The annual report of the European Commission against Racism and Intolerance paints a bleak picture of the levels of tolerance currently being seen across the EU.

Thuringia CDU event with Angela Merkel Screaming protesters manifest their displeasure with German Chancellor Angela Merkel at a campaign event in August 2017. The text on the band reads Voting for the CDU is voting for unlimited immigration by bogus asylum seekers.
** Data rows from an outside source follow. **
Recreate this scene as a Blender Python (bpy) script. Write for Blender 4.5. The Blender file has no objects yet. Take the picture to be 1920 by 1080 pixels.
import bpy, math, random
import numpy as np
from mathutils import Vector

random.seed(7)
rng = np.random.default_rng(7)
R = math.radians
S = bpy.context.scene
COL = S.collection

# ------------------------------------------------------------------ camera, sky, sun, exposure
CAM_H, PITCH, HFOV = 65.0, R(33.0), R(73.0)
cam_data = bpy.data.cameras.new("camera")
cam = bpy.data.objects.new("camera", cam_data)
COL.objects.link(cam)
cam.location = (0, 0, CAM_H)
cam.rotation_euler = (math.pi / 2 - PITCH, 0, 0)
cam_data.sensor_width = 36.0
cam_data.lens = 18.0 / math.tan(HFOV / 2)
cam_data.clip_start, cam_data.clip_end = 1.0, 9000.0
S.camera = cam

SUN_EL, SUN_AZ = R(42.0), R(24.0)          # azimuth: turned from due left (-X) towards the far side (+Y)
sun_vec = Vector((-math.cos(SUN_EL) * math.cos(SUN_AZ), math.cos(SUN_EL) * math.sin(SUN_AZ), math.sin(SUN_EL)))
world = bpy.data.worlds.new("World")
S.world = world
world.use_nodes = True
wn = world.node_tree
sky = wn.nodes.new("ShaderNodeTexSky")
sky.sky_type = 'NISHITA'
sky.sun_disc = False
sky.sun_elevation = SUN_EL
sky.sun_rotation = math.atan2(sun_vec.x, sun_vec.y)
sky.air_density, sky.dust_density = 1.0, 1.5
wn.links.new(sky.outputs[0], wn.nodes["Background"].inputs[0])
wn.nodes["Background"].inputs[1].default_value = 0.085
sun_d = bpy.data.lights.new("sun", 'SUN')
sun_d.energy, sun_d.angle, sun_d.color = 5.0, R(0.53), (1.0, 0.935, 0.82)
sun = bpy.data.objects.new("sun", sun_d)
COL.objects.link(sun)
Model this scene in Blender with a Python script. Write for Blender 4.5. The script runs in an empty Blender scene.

Source: DPA/PA Images

HATE SPEECH AND xenophobic populism is still very much on the rise across Europe, according to a new report.

The annual report of the European Commission against Racism and Intolerance (ECRI) suggests that populist rhetoric is still fostering resentment to an ‘unrelenting’ extent across the EU.

It suggests that the continuing migration seen into EU countries from troublespots around the globe, together with the consequent challenges of integration, which has led to that rhetoric, has now ‘blended into a hatred of non-nationals or minorities’.

It also suggests that the pervasiveness of social media has ‘encouraged self-segregation and deepened social divides’.

“While acknowledging the difficulties European states encounter, we still have to encourage them to change their narrative to a more balanced and fact-based discourse that emphasises the positive contribution of well-governed migration, in particular by underlining the opportunities and resources migrants can bring,” said chairperson of the ECRI Jean-Paul Lehners.

‘Gradually becoming acceptable’

The report states that Islamophobia is ‘gradually becoming acceptable’ in the discourse and media of many European countries.

Antisemitic hatred is still widespread across the continent, it states, as is discrimination against Roma, Travellers, and people of African descent.

Regarding homo- and transphobia, the 2017 report presents a bit more of a mixed bag, with “progress in some countries offering greater protection for LGBT persons and problems in others where they still experience unacceptably high levels of stigma, intolerance, hatred and discrimination”.

The ECRI’s previous recommendations, aimed at improving legislation in Council of Europe member states with a view to combating racism and discrimination, have not yet been fully implemented by many EU states, including Ireland.

Just 20 of the 47 members of the Council have ratified Protocol 12 of the European Convention on Human Rights, which has as its aim a general prohibition on discrimination.